**What is expected**
Would you copy out the whole listing exactly as given?

**Data shown**
===

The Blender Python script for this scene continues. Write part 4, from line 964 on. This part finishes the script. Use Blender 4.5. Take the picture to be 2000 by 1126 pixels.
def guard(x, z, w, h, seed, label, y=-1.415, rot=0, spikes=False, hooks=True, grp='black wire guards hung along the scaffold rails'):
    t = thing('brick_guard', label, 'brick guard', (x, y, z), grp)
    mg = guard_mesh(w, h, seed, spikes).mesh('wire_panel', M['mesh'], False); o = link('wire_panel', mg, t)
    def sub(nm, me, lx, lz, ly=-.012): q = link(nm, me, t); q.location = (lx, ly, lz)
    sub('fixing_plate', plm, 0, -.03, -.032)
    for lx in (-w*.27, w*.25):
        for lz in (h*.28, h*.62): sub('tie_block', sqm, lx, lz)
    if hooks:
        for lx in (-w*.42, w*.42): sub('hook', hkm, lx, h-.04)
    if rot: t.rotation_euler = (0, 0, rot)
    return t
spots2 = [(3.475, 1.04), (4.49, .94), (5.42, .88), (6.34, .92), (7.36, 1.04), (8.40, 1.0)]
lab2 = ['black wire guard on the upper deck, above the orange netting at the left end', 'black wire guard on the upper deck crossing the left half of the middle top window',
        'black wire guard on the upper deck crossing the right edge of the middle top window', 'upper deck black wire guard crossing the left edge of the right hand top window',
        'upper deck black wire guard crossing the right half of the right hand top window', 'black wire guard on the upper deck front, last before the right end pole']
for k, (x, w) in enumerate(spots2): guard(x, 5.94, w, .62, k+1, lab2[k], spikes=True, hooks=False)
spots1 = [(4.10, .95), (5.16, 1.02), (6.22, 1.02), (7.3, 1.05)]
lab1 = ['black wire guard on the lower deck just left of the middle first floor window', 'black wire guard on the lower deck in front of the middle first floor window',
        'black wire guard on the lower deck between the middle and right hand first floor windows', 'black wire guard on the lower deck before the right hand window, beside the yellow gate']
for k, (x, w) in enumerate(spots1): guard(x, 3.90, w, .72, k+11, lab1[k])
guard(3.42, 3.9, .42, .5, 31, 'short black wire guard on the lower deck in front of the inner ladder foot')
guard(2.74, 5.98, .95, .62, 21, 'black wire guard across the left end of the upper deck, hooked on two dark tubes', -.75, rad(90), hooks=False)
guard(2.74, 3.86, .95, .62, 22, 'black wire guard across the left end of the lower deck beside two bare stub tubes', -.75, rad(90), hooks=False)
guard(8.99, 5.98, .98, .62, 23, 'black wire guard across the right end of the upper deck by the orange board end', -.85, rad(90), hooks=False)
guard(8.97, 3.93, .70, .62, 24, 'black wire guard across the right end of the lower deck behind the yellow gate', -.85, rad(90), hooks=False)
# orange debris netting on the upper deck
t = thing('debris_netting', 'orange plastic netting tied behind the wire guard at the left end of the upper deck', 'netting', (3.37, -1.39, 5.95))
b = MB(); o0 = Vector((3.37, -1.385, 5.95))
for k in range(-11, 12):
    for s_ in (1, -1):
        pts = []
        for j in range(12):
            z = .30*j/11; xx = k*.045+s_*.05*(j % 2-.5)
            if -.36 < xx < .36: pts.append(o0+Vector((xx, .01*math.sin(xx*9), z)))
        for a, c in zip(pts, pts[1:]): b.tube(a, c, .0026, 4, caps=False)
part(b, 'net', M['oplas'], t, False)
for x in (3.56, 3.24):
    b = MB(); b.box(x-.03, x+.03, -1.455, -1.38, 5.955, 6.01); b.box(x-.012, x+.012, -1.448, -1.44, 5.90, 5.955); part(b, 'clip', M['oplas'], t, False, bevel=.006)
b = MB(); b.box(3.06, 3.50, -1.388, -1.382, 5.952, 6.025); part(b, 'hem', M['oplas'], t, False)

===

**Task solution**
The Blender Python script for this scene continues. Write part 4, from line 964 on. This part finishes the script. Use Blender 4.5. Take the picture to be 2000 by 1126 pixels.
def guard(x, z, w, h, seed, label, y=-1.415, rot=0, spikes=False, hooks=True, grp='black wire guards hung along the scaffold rails'):
    t = thing('brick_guard', label, 'brick guard', (x, y, z), grp)
    mg = guard_mesh(w, h, seed, spikes).mesh('wire_panel', M['mesh'], False); o = link('wire_panel', mg, t)
    def sub(nm, me, lx, lz, ly=-.012): q = link(nm, me, t); q.location = (lx, ly, lz)
    sub('fixing_plate', plm, 0, -.03, -.032)
    for lx in (-w*.27, w*.25):
        for lz in (h*.28, h*.62): sub('tie_block', sqm, lx, lz)
    if hooks:
        for lx in (-w*.42, w*.42): sub('hook', hkm, lx, h-.04)
    if rot: t.rotation_euler = (0, 0, rot)
    return t
spots2 = [(3.475, 1.04), (4.49, .94), (5.42, .88), (6.34, .92), (7.36, 1.04), (8.40, 1.0)]
lab2 = ['black wire guard on the upper deck, above the orange netting at the left end', 'black wire guard on the upper deck crossing the left half of the middle top window',
        'black wire guard on the upper deck crossing the right edge of the middle top window', 'upper deck black wire guard crossing the left edge of the right hand top window',
        'upper deck black wire guard crossing the right half of the right hand top window', 'black wire guard on the upper deck front, last before the right end pole']
for k, (x, w) in enumerate(spots2): guard(x, 5.94, w, .62, k+1, lab2[k], spikes=True, hooks=False)
spots1 = [(4.10, .95), (5.16, 1.02), (6.22, 1.02), (7.3, 1.05)]
lab1 = ['black wire guard on the lower deck just left of the middle first floor window', 'black wire guard on the lower deck in front of the middle first floor window',
        'black wire guard on the lower deck between the middle and right hand first floor windows', 'black wire guard on the lower deck before the right hand window, beside the yellow gate']
for k, (x, w) in enumerate(spots1): guard(x, 3.90, w, .72, k+11, lab1[k])
guard(3.42, 3.9, .42, .5, 31, 'short black wire guard on the lower deck in front of the inner ladder foot')
guard(2.74, 5.98, .95, .62, 21, 'black wire guard across the left end of the upper deck, hooked on two dark tubes', -.75, rad(90), hooks=False)
guard(2.74, 3.86, .95, .62, 22, 'black wire guard across the left end of the lower deck beside two bare stub tubes', -.75, rad(90), hooks=False)
guard(8.99, 5.98, .98, .62, 23, 'black wire guard across the right end of the upper deck by the orange board end', -.85, rad(90), hooks=False)
guard(8.97, 3.93, .70, .62, 24, 'black wire guard across the right end of the lower deck behind the yellow gate', -.85, rad(90), hooks=False)
# orange debris netting on the upper deck
t = thing('debris_netting', 'orange plastic netting tied behind the wire guard at the left end of the upper deck', 'netting', (3.37, -1.39, 5.95))
b = MB(); o0 = Vector((3.37, -1.385, 5.95))
for k in range(-11, 12):
    for s_ in (1, -1):
        pts = []
        for j in range(12):
            z = .30*j/11; xx = k*.045+s_*.05*(j % 2-.5)
            if -.36 < xx < .36: pts.append(o0+Vector((xx, .01*math.sin(xx*9), z)))
        for a, c in zip(pts, pts[1:]): b.tube(a, c, .0026, 4, caps=False)
part(b, 'net', M['oplas'], t, False)
for x in (3.56, 3.24):
    b = MB(); b.box(x-.03, x+.03, -1.455, -1.38, 5.955, 6.01); b.box(x-.012, x+.012, -1.448, -1.44, 5.90, 5.955); part(b, 'clip', M['oplas'], t, False, bevel=.006)
b = MB(); b.box(3.06, 3.50, -1.388, -1.382, 5.952, 6.025); part(b, 'hem', M['oplas'], t, False)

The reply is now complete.